Do demolki stacji doszło w nocy z soboty na niedzielę w miejscowości Rymań. Policjanci zostali wezwani na miejsce przez obsługę stacji paliw. Zgodnie ze zgłoszeniem, kobieta miała zachowywać się „agresywnie i irracjonalnie”.
Gdy patrol pojawił się na miejscu, kobieta zaczęła samochodem demolować stację benzynową Orlen. Na nagraniach widać, jak z impetem wjeżdża do środka.
Funkcjonariusze oddali kilka strzałów w jej kierunku, ale na niewiele się to zdało. 37-letnia kobieta wprawdzie na chwilę się zatrzymała, lecz po chwili odjechała w siną w dal.
Ostatecznie sama zgłosiła się na komisariat policji. W Koszalinie, czyli około 30 kilometrów od Rymania.
37-letnia kobieta została zatrzymana. Badania wykazały, że była pod wpływem amfetaminy. Radio RMF FM dotarło do tłumaczeń, które kobieta złożyła śledczym.

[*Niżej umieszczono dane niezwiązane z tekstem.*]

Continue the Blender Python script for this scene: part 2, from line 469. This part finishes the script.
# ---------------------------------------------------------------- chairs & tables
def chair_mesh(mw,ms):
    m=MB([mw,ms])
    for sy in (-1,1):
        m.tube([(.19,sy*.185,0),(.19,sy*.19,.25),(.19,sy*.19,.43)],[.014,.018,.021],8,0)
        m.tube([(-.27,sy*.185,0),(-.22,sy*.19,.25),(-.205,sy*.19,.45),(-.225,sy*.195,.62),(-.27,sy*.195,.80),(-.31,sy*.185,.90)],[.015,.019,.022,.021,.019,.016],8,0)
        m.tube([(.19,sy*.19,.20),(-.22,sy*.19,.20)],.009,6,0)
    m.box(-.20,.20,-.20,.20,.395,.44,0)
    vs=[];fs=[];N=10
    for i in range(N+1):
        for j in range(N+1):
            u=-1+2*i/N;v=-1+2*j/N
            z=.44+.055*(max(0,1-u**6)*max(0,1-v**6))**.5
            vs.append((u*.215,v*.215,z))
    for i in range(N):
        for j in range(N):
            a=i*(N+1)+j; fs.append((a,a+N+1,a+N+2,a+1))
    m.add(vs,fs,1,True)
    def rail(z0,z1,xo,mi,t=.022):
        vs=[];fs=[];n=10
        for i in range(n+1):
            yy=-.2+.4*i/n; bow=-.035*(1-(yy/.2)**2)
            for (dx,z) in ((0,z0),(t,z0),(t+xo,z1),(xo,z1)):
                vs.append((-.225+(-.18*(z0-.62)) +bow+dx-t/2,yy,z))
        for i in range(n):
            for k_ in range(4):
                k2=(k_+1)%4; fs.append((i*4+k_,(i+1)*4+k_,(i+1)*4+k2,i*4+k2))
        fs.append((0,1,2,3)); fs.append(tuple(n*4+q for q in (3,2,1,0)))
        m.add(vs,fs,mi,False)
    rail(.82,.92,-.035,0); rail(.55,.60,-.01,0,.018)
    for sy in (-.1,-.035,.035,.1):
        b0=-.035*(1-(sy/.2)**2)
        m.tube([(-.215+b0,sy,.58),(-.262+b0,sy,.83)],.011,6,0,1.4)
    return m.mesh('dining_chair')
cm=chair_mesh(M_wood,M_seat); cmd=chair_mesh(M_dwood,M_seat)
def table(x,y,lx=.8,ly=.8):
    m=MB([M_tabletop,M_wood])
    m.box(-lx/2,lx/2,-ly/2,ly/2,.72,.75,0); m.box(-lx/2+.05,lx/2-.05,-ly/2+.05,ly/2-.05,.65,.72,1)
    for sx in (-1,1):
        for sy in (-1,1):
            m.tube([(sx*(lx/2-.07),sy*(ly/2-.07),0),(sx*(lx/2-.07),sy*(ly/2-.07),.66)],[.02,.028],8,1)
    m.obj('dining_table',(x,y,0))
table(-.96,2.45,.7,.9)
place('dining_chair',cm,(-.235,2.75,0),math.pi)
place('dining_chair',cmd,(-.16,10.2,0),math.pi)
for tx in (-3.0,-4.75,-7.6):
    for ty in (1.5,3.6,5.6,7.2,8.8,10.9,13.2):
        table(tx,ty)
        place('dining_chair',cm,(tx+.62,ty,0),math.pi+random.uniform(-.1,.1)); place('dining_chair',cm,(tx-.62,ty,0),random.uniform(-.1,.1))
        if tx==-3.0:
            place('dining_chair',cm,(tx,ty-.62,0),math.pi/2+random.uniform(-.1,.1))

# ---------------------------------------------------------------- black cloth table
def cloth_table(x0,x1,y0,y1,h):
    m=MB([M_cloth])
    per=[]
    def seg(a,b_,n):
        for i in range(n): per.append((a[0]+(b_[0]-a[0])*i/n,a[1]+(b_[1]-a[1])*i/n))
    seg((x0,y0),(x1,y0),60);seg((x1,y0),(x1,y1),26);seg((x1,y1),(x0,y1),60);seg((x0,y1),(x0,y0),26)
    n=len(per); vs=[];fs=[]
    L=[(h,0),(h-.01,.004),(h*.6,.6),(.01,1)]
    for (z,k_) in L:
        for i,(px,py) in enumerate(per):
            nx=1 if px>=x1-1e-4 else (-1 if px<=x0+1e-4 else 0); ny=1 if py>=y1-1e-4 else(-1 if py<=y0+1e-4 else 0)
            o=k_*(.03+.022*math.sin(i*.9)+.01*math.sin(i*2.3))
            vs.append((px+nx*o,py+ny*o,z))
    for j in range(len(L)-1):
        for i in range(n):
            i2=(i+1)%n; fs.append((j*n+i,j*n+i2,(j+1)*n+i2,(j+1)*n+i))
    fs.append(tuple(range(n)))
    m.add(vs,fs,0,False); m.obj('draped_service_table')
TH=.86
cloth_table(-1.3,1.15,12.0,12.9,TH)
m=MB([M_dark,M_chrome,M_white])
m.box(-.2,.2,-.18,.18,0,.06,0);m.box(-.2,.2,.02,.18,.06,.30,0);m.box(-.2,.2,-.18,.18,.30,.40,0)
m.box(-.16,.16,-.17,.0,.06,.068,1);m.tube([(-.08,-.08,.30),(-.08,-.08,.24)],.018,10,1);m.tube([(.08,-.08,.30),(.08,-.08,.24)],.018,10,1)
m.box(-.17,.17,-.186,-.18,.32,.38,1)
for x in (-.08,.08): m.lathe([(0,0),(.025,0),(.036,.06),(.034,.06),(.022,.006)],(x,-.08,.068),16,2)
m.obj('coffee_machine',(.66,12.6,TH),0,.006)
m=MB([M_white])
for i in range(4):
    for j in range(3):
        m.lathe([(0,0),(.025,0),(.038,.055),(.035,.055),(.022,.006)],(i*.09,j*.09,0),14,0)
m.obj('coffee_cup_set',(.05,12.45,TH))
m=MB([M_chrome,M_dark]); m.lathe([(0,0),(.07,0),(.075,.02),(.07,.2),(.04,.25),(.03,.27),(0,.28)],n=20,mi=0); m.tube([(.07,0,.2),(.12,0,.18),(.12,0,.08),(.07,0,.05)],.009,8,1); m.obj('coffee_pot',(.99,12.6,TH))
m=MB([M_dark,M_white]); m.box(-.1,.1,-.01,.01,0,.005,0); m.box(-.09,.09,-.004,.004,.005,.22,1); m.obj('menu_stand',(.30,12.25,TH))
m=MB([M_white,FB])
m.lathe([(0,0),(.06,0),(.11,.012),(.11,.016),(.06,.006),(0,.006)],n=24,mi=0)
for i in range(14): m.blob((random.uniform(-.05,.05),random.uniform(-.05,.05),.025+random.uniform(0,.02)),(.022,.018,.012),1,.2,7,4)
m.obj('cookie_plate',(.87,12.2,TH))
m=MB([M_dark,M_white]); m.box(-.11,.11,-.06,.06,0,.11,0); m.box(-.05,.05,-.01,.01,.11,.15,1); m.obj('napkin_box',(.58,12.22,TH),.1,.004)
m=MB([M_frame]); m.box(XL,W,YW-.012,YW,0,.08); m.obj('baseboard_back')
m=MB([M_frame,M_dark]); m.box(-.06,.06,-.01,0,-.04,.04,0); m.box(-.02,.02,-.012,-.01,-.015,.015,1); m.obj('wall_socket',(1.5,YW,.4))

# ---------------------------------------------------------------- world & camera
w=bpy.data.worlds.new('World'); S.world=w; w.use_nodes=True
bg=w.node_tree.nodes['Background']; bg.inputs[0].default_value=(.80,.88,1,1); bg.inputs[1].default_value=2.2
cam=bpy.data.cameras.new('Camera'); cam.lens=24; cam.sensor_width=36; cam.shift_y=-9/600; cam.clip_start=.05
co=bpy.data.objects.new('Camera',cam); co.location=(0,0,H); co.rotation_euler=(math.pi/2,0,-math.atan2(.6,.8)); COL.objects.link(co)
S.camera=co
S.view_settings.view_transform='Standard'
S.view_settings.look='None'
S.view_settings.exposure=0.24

„37-latka zeznała, że postanowiła wjechać w budynek stacji, bo się bała. Opowiedziała, że czuła się zagrożona przez partnera, którego zostawiła w Holandii i od którego uciekała. Wyjaśniła, że to uczucie zagrożenia narastało – podejrzany wydawał się jej każdy napotkany samochód, a także mężczyzna, który podróżował wraz z nią. Stwierdziła, że jeśli zrobi coś spektakularnego, to zagrożenie zniknie” – podaje RMF FM.
Katarzyna A. usłyszała zarzuty uszkodzenia mienia na kwotę powyżej 20 tys. zł oraz narażenia na niebezpieczeństwo utraty życia i zdrowia pracowników stacji oraz policjantów.
Prokuratura złoży wniosek o tymczasowe aresztowanie 37-latki na trzy miesiące. Na razie jednak kobieta została skierowana na obserwację psychiatryczną.